* **INPUT FOR THIS TASK**
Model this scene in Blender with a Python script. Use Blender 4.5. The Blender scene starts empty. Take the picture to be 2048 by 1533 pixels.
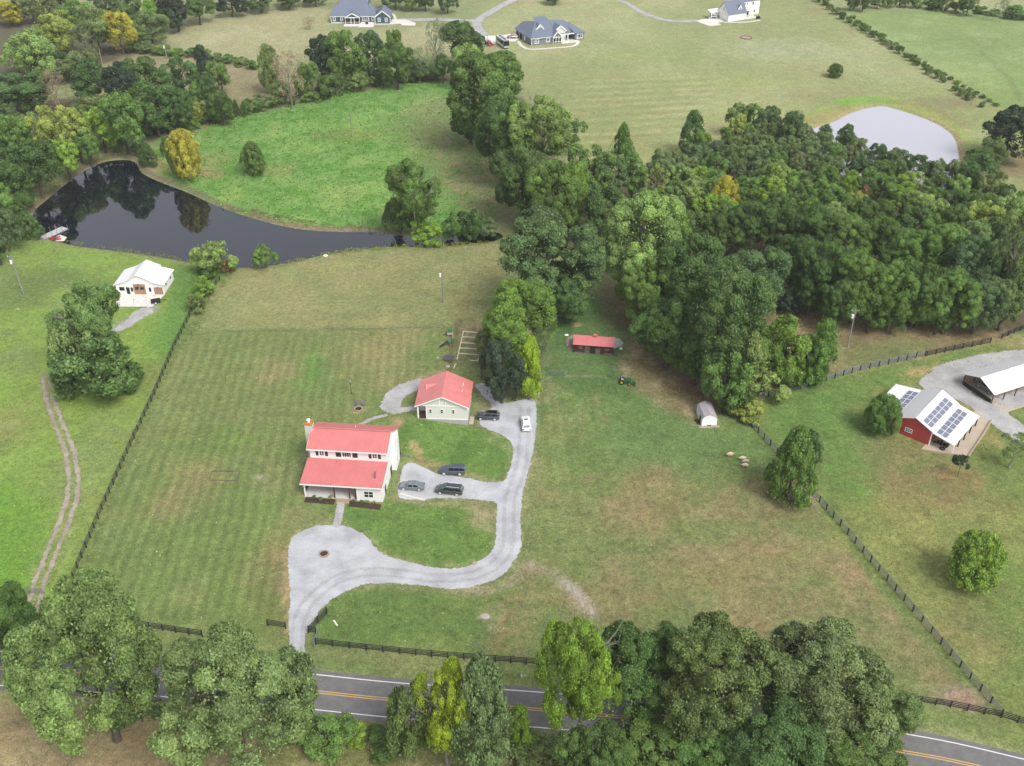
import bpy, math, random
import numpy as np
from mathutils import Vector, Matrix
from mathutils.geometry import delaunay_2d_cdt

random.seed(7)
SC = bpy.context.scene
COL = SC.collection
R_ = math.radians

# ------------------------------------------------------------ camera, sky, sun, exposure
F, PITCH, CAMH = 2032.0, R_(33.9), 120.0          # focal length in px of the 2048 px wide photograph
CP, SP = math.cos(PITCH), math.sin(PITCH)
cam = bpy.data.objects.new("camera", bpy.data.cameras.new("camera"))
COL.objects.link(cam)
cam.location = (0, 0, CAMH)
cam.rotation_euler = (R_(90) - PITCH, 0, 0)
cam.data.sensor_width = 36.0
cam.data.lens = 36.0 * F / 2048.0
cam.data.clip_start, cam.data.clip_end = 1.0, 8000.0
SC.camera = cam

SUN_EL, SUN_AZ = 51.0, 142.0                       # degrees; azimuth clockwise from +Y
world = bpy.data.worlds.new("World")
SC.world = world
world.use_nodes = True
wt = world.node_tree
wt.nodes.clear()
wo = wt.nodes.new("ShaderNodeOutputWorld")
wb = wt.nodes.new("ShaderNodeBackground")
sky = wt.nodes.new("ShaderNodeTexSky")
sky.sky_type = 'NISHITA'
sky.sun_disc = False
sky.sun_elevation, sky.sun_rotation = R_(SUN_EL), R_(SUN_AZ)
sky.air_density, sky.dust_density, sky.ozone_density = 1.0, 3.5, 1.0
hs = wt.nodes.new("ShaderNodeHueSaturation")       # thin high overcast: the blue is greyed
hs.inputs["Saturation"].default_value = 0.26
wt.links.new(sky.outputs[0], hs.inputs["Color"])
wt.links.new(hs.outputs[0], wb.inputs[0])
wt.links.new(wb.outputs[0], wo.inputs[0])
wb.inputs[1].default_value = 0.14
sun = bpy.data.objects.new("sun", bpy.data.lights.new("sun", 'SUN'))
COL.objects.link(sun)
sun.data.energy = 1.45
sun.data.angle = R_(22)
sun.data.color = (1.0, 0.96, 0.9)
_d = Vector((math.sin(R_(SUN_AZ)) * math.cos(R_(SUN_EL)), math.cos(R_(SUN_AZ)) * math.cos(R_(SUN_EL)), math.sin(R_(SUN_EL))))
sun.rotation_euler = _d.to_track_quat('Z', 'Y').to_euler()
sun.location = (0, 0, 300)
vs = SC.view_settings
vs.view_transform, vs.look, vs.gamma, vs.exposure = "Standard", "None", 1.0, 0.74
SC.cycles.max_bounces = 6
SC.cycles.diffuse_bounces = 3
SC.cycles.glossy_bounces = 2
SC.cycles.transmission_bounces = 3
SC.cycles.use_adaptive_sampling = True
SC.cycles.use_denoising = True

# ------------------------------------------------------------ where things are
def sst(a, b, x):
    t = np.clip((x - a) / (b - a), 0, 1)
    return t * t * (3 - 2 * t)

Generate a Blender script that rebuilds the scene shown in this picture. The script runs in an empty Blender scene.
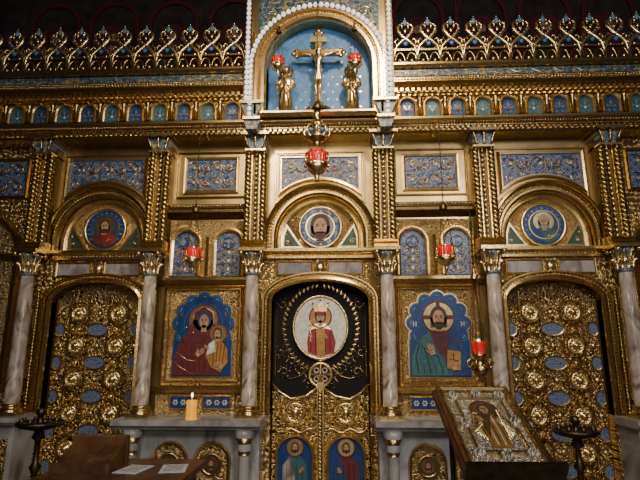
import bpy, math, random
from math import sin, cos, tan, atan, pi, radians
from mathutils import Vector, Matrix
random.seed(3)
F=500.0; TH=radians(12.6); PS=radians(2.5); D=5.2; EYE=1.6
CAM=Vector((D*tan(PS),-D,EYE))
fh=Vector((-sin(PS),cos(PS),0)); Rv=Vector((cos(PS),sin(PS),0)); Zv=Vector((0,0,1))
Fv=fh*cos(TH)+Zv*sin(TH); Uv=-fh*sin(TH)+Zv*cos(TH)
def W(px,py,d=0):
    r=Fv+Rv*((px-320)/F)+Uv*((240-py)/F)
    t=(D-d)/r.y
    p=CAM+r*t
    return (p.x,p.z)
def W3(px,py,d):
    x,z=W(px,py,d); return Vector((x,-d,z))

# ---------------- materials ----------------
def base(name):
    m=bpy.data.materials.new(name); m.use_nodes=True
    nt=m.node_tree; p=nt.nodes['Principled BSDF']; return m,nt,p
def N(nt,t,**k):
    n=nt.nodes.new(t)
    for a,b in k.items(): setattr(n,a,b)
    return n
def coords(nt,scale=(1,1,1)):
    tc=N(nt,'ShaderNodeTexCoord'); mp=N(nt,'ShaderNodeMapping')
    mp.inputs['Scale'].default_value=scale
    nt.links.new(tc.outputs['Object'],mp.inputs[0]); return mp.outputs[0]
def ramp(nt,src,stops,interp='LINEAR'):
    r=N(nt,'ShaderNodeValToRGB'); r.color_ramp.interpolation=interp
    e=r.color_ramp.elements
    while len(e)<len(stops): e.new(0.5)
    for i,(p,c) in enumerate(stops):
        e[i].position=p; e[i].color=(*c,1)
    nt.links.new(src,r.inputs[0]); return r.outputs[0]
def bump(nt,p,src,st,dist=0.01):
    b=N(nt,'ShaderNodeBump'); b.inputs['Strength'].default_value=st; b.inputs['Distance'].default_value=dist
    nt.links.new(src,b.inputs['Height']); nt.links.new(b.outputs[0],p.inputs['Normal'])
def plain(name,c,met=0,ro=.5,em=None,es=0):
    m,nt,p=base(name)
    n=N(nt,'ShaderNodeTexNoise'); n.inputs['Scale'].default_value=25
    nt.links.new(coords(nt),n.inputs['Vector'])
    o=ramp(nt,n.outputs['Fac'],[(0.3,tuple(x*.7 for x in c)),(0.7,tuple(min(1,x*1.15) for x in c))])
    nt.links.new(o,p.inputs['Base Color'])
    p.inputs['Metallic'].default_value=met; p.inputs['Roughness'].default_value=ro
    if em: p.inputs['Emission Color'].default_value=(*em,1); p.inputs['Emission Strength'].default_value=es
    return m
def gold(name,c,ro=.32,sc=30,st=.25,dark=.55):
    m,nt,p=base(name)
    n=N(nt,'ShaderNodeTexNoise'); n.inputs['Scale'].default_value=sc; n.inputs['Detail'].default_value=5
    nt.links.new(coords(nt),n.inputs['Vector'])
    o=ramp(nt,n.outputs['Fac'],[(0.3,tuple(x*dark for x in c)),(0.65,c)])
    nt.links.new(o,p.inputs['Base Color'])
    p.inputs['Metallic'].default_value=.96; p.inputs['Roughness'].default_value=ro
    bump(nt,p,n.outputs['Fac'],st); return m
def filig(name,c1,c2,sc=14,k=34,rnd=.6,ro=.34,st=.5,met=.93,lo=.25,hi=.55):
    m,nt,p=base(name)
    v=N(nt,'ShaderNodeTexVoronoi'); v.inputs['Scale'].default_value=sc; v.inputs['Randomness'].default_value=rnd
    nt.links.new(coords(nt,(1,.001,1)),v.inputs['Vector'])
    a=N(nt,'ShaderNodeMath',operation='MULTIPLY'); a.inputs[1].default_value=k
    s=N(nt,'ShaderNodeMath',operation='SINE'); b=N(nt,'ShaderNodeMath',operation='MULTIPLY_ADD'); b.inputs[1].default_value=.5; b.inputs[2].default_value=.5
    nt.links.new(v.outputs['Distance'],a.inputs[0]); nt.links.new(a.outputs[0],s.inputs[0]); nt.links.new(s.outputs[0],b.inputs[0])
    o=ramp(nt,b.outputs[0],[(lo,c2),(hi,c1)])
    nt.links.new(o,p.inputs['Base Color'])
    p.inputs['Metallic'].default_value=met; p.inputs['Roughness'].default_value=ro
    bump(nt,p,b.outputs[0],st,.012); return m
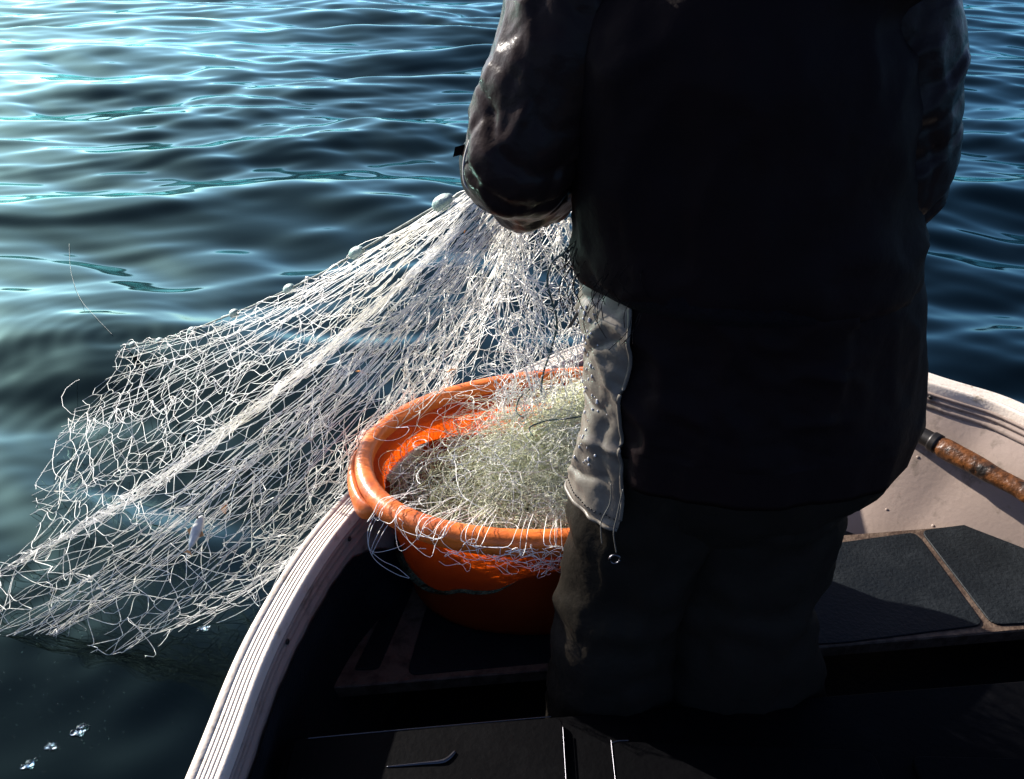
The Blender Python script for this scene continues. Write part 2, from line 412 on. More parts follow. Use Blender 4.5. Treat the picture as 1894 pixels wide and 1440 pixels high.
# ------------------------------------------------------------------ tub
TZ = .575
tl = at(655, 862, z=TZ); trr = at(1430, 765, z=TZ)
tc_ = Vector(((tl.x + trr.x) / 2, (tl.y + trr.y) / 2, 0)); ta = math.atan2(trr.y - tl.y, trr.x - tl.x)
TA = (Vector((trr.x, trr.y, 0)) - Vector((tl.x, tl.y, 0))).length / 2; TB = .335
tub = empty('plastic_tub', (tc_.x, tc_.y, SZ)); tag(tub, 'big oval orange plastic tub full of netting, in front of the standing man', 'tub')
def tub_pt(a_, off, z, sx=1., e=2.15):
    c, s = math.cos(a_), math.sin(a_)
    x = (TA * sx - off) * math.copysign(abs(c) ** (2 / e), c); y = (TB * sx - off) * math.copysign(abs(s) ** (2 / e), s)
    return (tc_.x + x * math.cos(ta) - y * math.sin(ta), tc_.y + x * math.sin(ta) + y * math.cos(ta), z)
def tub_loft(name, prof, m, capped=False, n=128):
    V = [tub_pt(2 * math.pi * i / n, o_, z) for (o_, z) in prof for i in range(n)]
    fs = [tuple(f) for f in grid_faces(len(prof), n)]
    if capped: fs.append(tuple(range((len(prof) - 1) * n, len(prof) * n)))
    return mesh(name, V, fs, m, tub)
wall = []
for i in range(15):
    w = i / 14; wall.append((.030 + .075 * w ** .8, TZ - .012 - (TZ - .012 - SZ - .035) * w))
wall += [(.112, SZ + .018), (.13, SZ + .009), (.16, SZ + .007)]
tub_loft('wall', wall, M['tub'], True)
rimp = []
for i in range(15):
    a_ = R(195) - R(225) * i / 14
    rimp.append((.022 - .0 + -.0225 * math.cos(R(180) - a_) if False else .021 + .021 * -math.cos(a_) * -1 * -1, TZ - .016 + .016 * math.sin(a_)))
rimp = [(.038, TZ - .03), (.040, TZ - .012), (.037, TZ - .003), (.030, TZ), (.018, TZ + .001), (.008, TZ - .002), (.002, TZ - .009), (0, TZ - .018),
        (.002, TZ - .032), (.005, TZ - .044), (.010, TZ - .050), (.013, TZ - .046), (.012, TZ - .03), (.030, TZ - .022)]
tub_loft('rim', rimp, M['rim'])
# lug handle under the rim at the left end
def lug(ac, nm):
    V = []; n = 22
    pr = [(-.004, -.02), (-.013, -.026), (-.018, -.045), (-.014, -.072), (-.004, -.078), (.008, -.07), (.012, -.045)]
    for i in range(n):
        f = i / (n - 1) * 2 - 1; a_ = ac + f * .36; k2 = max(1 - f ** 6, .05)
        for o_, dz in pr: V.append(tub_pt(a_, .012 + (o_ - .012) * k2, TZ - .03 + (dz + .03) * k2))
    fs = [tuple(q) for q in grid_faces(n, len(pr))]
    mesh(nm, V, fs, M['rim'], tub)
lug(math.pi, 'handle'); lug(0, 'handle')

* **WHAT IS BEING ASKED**
Of all the lines above, how many contain the word "scene"? Give the number and nothing else.

* **EXERCISE SOLUTION**
4